En Angleterre, les drapeaux de Saint-Georges (drapeau de la nation anglaise) fleurissent ces derniers temps. Poussée patriotique ou poussée xénophobe et anti-immigration ? s’interroge Nick Spencer, membre d’un groupe de réflexion sur la place de la religion dans la société au Royaume-Uni (https://www.theosthinktank.co.uk/).
Un drapeau est un symbole ambivalent, que l’on habite selon nos convictions. Aujourd’hui, certains l’arborent pour montrer leur attachement à la culture anglaise et aux valeurs morales qu’elle porte, face à un relativisme moral facilité par le libéralisme politique. D’autres pour affirmer qu’ils sont « anglais de souche » et exclure ceux qui ne le seraient pas. L’ultra-nationalisme essentialise la nationalité, la réduit aux liens du sang, économisant aupassage l’effort moral d’incarner, de faire vivre les valeurs qui sont au cœur de la culture nationale, d’en débattre avec ceux qui comprennent autrement ces valeurs en puisant aux mêmes références culturelles.

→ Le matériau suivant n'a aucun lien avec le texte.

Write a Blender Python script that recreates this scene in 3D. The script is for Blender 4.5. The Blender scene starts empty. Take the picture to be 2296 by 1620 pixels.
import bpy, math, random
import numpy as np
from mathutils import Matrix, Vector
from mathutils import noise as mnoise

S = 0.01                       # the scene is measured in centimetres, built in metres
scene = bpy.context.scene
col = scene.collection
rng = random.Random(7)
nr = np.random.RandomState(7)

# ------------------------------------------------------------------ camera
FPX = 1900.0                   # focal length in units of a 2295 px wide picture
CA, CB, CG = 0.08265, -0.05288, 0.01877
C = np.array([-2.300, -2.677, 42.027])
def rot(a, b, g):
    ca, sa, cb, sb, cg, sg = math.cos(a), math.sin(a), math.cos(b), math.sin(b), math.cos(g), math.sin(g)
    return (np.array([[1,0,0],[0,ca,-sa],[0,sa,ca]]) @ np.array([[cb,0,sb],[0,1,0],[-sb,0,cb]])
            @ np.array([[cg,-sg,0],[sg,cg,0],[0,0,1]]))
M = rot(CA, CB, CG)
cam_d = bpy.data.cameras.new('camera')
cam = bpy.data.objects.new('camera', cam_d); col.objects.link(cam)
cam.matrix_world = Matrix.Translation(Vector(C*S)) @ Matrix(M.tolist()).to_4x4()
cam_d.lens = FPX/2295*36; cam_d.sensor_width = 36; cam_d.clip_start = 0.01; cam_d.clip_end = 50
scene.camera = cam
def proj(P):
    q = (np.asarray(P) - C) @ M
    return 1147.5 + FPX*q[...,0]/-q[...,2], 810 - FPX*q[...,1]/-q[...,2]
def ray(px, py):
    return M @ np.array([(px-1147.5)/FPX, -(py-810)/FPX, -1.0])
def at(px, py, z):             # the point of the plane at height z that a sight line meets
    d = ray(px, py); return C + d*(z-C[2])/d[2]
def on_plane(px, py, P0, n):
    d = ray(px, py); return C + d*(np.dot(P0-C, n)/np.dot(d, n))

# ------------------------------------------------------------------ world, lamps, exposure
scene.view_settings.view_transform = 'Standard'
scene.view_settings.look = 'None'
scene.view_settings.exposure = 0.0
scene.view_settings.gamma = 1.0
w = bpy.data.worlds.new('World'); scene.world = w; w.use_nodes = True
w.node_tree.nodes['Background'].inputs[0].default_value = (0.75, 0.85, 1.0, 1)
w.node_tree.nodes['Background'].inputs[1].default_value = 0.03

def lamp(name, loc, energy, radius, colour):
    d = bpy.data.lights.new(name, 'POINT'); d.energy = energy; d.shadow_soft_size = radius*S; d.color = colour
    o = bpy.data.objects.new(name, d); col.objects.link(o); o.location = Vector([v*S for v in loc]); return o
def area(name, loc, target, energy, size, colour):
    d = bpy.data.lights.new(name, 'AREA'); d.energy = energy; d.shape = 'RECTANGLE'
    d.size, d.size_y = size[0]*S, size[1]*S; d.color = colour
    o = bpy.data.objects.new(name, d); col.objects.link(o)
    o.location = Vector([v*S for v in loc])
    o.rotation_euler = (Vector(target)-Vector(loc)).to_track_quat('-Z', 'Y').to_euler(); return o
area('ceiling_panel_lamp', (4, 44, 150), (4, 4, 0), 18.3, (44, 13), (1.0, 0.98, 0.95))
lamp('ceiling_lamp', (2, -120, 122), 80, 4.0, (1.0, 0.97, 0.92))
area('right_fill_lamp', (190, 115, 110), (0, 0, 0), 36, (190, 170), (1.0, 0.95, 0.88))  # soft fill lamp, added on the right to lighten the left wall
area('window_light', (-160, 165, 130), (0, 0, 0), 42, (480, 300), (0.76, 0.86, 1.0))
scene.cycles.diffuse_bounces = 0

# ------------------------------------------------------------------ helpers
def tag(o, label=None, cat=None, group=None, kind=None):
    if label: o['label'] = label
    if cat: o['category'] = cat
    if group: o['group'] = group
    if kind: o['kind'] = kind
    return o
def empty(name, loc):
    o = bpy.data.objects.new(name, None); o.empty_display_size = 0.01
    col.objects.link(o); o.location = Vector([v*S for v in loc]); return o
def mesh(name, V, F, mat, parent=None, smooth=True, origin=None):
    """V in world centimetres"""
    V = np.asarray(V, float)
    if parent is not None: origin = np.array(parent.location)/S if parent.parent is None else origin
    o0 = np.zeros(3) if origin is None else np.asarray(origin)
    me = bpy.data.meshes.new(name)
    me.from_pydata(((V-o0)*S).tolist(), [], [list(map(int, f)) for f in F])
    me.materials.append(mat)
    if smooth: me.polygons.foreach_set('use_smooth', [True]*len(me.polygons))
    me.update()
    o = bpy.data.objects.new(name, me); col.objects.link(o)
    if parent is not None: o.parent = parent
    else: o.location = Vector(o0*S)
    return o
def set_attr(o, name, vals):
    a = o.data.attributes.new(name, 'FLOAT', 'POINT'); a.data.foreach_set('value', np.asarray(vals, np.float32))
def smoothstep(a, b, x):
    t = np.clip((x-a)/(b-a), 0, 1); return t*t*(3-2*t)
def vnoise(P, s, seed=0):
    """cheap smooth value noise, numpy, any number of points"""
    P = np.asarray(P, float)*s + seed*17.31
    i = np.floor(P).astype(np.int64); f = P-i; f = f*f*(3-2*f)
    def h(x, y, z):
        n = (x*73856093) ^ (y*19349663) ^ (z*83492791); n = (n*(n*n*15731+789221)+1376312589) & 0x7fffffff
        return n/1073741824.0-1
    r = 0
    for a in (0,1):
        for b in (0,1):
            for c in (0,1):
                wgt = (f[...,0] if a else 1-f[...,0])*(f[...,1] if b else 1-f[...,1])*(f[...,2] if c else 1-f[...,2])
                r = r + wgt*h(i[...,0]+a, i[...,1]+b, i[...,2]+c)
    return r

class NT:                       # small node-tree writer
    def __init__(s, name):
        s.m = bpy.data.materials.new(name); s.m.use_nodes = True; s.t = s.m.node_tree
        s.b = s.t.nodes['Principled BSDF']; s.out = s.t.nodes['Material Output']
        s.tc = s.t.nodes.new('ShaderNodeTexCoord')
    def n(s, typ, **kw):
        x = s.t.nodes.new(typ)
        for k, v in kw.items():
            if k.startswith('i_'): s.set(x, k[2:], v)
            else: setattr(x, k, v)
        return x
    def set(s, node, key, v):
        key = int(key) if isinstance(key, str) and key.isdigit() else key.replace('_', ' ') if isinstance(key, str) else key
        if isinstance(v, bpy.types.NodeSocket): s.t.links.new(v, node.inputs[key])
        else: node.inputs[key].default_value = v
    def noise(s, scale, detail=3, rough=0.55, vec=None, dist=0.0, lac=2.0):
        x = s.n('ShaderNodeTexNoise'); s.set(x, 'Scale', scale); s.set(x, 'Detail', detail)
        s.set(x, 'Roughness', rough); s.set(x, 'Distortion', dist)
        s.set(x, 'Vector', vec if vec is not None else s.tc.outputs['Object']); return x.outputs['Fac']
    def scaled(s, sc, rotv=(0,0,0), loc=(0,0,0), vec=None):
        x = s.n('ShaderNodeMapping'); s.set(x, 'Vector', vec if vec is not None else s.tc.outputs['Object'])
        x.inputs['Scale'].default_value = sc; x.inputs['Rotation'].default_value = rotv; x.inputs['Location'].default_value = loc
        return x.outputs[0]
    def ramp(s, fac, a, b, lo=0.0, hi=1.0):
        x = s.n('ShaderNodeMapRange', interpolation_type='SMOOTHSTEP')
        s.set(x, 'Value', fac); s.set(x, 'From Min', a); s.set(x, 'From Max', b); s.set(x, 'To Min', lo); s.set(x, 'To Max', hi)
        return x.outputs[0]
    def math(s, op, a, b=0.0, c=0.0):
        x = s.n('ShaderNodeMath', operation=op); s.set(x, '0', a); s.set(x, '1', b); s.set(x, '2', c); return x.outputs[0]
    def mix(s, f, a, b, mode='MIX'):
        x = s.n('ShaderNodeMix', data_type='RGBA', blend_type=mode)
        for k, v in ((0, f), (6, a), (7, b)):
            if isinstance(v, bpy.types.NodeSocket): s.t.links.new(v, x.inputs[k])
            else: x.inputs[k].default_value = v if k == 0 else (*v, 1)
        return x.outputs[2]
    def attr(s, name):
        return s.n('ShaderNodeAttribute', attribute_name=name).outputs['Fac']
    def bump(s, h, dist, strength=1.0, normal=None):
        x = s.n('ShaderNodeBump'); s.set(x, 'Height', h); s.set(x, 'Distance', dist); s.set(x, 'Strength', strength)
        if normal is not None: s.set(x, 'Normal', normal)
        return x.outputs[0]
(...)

Or le drapeau, poursuit Nick Spencer, joue un rôle de « centre de gravité » pour la communauté humaine qu’est une nation. Les symboles ont leur importance dans les groupes, les communautés, pour créer du lien et faciliter la solidarité entre leurs membres. Et les communautés nationales sont un lieu essentiel, aujourd’hui, d’organisation de la solidarité nationale sous forme de redistribution et donc d’une forme de justice. Et le philosophe Michael Walzer insiste sur l’importance de la culture– et souvent de la religion pour favoriser la solidarité, le soin et l’attention envers les « non-rentables » (enfants, personnes âgées et malades), dans les groupes et les communautés, pour créer du lien.
Parce qu’elle est ce lieu de solidarité, il importe de ne pas laisser les symboles de la communauté nationale être accaparés par les ultra-nationalistes. Aussi Spencer invite-t-il à arborer le drapeau national aussi sur tous les lieux et dans toutes les activités où se manifeste le lien humain, la solidarité, l’accueil des réfugiés ; bref, les lieux où les valeurs communes et leurs implications sont débattues, vécues, incarnées. Pour qu’un drapeau national ne représente pas l’hostilité envers ceux qui sont différents mais l’accueil de ceux qui sont fatigués, rompus, seuls, souffrants ; en particulier lorsque sur ce drapeau figure une croix.